It’s a story filled with fear, hope, and divine intervention.

A woman, heavy with child, fleeing in terror. This isn’t just any woman; this is Abraham's mother. And she’s not just running from any danger; she's running from Nimrod, the tyrannical king known for his cruelty.

As her time drew near, she abandoned the safety of the city, venturing into the harsh wilderness. She walked along the edge of a valley, desperately seeking a safe haven. Finally, she stumbled upon a cave, a dark, silent opening in the earth. She entered, seeking refuge from the impending storm – both literal and metaphorical.

The next day, as the sun rose, her labor began. She cried out, and then…a son. The Legends of the Jews tells us something truly remarkable happened next. The cave wasn't just filled with the cries of a newborn. It was filled with light! The child’s face shone with such brilliance that it resembled the splendor of the sun. Can you imagine the relief, the overwhelming joy she must have felt in that moment? She rejoiced exceedingly.

But her joy was quickly overshadowed by fear. As the Legends of the Jews continues, the mother laments, realizing the immense danger her son faces. "Alas that I bore thee at a time when Nimrod is king," she cries. Remember, Nimrod was a ruthless ruler. “For thy sake seventy thousand men children were slaughtered,” she reminds the infant. This detail emphasizes Nimrod's paranoia and the extraordinary threat Abraham posed, even as a newborn. She feared that Nimrod would hear of her son's existence and order his death.

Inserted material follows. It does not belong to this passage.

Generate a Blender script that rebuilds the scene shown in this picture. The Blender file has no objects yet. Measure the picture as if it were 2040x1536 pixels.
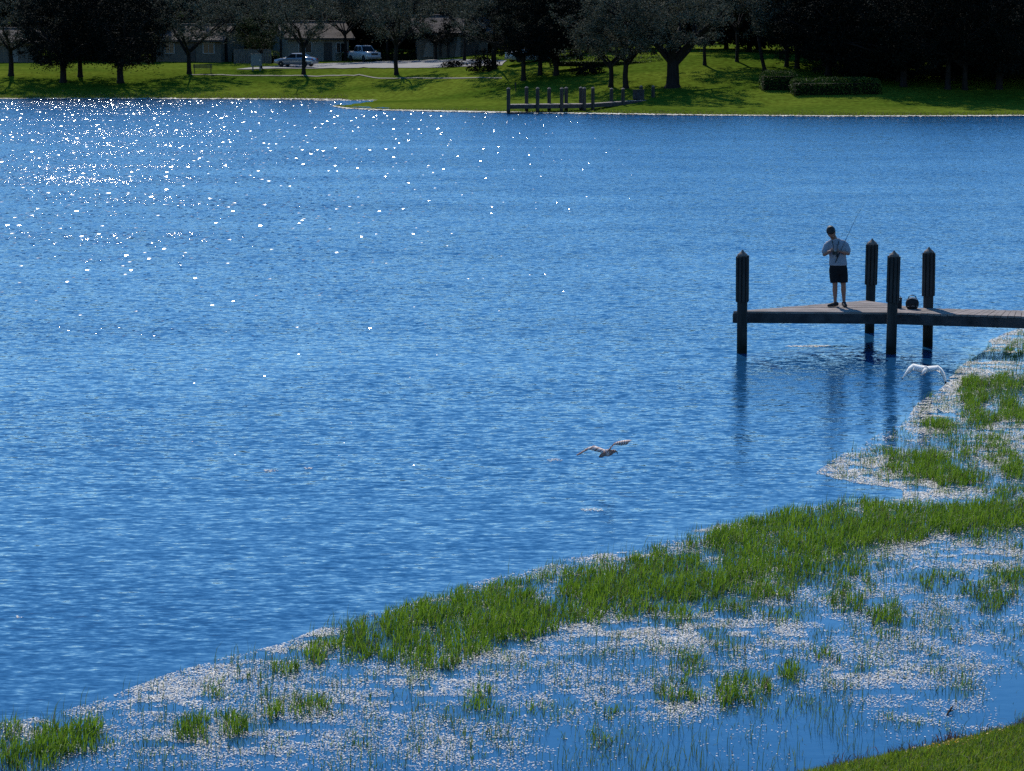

Driven by desperation, she made a heartbreaking decision. "Better thou shouldst perish here in this cave than my eye should behold thee dead at my breast," she says. It’s a mother’s worst nightmare, distilled into a single, agonizing choice. She wrapped him in the garment she wore, a meager protection against the harsh world. Then, with a prayer on her lips, she abandoned him in the cave. "May the Lord be with thee, may He not fail thee nor forsake thee."

This moment of abandonment, born of fear and yet imbued with faith, sets the stage for Abraham's extraordinary journey. It's a story of survival, of divine protection, and of the enduring power of hope in the face of overwhelming adversity. It makes you wonder, doesn't it? What kind of faith does it take to leave your child in a cave, trusting in a power greater than yourself? And what kind of destiny awaited this child, wrapped in a simple garment, alone in the darkness?